## SUPPLIED MATERIAL

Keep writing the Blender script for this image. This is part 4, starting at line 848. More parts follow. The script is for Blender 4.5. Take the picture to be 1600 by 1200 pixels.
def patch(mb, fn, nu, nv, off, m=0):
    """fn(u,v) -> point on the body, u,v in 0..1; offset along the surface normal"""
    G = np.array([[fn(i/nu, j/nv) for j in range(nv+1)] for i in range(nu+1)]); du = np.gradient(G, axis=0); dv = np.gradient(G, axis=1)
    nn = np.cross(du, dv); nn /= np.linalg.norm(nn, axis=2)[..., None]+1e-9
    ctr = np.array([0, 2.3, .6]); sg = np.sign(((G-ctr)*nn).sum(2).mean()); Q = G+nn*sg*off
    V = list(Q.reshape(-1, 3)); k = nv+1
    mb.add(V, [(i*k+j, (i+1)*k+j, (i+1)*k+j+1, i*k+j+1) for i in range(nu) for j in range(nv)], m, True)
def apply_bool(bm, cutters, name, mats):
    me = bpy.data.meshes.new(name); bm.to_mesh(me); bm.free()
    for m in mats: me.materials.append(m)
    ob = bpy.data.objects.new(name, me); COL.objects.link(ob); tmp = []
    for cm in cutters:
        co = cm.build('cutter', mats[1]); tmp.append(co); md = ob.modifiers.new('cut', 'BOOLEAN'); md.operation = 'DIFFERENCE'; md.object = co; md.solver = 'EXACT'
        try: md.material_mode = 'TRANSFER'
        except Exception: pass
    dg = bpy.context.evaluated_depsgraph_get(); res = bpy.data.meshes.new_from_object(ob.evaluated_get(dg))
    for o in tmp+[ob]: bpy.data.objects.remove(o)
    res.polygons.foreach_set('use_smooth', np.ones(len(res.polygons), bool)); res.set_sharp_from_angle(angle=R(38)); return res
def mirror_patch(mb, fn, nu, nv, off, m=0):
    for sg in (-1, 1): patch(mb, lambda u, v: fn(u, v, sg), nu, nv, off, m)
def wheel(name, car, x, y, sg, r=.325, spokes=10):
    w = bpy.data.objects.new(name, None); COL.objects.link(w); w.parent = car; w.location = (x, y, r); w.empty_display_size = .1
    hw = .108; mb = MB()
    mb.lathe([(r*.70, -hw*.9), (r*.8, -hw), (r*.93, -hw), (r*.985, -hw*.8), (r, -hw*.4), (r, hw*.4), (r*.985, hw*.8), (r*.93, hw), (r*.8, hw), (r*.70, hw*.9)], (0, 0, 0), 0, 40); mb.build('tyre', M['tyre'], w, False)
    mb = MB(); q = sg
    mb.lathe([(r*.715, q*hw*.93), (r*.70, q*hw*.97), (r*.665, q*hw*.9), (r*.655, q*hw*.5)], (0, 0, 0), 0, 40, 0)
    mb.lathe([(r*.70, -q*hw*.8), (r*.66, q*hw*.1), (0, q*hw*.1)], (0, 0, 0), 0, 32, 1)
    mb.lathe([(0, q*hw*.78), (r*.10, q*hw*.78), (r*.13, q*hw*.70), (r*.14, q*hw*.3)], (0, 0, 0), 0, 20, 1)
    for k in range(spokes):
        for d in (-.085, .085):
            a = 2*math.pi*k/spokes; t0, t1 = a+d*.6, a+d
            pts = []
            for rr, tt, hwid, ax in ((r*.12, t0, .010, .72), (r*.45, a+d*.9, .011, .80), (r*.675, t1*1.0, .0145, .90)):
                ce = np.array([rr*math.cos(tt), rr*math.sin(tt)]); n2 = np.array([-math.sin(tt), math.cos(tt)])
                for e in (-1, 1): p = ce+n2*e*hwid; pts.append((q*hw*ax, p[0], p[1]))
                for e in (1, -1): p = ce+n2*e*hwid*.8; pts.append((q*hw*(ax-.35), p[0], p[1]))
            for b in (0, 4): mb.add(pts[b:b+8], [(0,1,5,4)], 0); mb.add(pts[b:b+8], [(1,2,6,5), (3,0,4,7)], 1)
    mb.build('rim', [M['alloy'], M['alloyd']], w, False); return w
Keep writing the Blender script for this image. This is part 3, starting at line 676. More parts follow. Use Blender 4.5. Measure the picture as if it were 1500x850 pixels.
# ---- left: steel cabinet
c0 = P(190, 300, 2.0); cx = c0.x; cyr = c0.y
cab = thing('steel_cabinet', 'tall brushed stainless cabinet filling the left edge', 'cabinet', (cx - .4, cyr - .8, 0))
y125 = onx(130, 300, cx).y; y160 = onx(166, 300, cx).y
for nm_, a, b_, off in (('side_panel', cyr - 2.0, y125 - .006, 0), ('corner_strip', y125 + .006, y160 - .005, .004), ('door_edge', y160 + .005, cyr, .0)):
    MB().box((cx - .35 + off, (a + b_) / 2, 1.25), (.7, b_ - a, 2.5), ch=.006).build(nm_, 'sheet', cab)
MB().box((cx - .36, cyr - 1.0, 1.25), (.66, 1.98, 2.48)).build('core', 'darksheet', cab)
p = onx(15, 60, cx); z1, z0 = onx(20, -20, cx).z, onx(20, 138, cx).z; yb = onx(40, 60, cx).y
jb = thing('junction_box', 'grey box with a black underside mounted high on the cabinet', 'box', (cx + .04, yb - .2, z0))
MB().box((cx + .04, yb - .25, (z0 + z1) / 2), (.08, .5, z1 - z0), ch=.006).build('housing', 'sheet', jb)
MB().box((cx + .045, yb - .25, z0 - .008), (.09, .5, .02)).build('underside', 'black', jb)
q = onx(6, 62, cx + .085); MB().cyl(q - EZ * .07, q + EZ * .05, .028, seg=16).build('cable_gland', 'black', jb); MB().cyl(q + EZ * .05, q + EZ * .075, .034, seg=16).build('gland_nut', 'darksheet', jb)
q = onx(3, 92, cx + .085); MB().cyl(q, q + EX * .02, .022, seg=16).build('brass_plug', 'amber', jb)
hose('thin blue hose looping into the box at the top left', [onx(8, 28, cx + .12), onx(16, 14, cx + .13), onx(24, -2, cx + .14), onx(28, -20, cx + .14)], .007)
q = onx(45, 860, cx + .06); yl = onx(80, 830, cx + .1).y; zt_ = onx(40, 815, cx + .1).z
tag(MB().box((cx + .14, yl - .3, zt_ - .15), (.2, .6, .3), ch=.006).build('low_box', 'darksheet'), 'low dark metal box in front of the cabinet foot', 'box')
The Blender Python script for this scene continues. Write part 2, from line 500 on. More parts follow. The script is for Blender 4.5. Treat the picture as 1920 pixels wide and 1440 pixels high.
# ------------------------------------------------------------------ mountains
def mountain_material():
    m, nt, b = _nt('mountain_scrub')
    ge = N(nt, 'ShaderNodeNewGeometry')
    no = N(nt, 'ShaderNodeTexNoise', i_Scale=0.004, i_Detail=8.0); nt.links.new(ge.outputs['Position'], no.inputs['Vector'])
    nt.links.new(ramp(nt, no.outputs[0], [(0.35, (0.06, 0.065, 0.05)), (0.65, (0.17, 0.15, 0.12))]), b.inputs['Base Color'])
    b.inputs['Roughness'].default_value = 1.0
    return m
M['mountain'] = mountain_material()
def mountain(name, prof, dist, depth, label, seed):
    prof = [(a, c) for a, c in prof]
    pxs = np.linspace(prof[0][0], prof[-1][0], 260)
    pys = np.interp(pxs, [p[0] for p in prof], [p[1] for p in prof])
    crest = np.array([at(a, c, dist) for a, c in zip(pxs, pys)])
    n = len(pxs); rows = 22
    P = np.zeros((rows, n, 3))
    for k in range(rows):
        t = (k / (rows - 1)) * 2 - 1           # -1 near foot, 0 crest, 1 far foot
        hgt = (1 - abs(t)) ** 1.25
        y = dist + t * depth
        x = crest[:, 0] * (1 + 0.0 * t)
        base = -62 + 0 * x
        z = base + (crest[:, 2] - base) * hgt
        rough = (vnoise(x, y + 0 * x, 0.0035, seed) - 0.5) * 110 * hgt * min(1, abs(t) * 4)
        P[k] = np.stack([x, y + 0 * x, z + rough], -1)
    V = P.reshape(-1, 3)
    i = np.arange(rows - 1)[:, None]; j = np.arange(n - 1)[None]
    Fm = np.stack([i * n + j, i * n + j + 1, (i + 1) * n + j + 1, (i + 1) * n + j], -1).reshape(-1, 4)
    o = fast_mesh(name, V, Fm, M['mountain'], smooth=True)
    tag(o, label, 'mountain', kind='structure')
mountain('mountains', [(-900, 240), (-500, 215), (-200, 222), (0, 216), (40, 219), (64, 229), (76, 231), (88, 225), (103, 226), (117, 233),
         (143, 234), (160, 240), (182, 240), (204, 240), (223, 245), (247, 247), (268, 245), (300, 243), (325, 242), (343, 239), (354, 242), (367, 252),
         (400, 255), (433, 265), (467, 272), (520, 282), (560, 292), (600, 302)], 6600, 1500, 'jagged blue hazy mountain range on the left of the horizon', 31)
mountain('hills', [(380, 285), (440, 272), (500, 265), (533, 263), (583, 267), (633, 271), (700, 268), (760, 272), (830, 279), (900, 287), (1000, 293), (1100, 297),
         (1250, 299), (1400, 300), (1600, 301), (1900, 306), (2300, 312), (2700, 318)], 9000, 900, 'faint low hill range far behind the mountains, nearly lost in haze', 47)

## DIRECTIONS
Transcribe precisely the lines between the one that contains "were 1500x850 pixels." and the one that contains "tag(MB().box((cx + .14, yl", counting those two lines as part of the range.

## SOLUTION TO THIS EXERCISE
Keep writing the Blender script for this image. This is part 3, starting at line 676. More parts follow. Use Blender 4.5. Measure the picture as if it were 1500x850 pixels.
# ---- left: steel cabinet
c0 = P(190, 300, 2.0); cx = c0.x; cyr = c0.y
cab = thing('steel_cabinet', 'tall brushed stainless cabinet filling the left edge', 'cabinet', (cx - .4, cyr - .8, 0))
y125 = onx(130, 300, cx).y; y160 = onx(166, 300, cx).y
for nm_, a, b_, off in (('side_panel', cyr - 2.0, y125 - .006, 0), ('corner_strip', y125 + .006, y160 - .005, .004), ('door_edge', y160 + .005, cyr, .0)):
    MB().box((cx - .35 + off, (a + b_) / 2, 1.25), (.7, b_ - a, 2.5), ch=.006).build(nm_, 'sheet', cab)
MB().box((cx - .36, cyr - 1.0, 1.25), (.66, 1.98, 2.48)).build('core', 'darksheet', cab)
p = onx(15, 60, cx); z1, z0 = onx(20, -20, cx).z, onx(20, 138, cx).z; yb = onx(40, 60, cx).y
jb = thing('junction_box', 'grey box with a black underside mounted high on the cabinet', 'box', (cx + .04, yb - .2, z0))
MB().box((cx + .04, yb - .25, (z0 + z1) / 2), (.08, .5, z1 - z0), ch=.006).build('housing', 'sheet', jb)
MB().box((cx + .045, yb - .25, z0 - .008), (.09, .5, .02)).build('underside', 'black', jb)
q = onx(6, 62, cx + .085); MB().cyl(q - EZ * .07, q + EZ * .05, .028, seg=16).build('cable_gland', 'black', jb); MB().cyl(q + EZ * .05, q + EZ * .075, .034, seg=16).build('gland_nut', 'darksheet', jb)
q = onx(3, 92, cx + .085); MB().cyl(q, q + EX * .02, .022, seg=16).build('brass_plug', 'amber', jb)
hose('thin blue hose looping into the box at the top left', [onx(8, 28, cx + .12), onx(16, 14, cx + .13), onx(24, -2, cx + .14), onx(28, -20, cx + .14)], .007)
q = onx(45, 860, cx + .06); yl = onx(80, 830, cx + .1).y; zt_ = onx(40, 815, cx + .1).z
tag(MB().box((cx + .14, yl - .3, zt_ - .15), (.2, .6, .3), ch=.006).build('low_box', 'darksheet'), 'low dark metal box in front of the cabinet foot', 'box')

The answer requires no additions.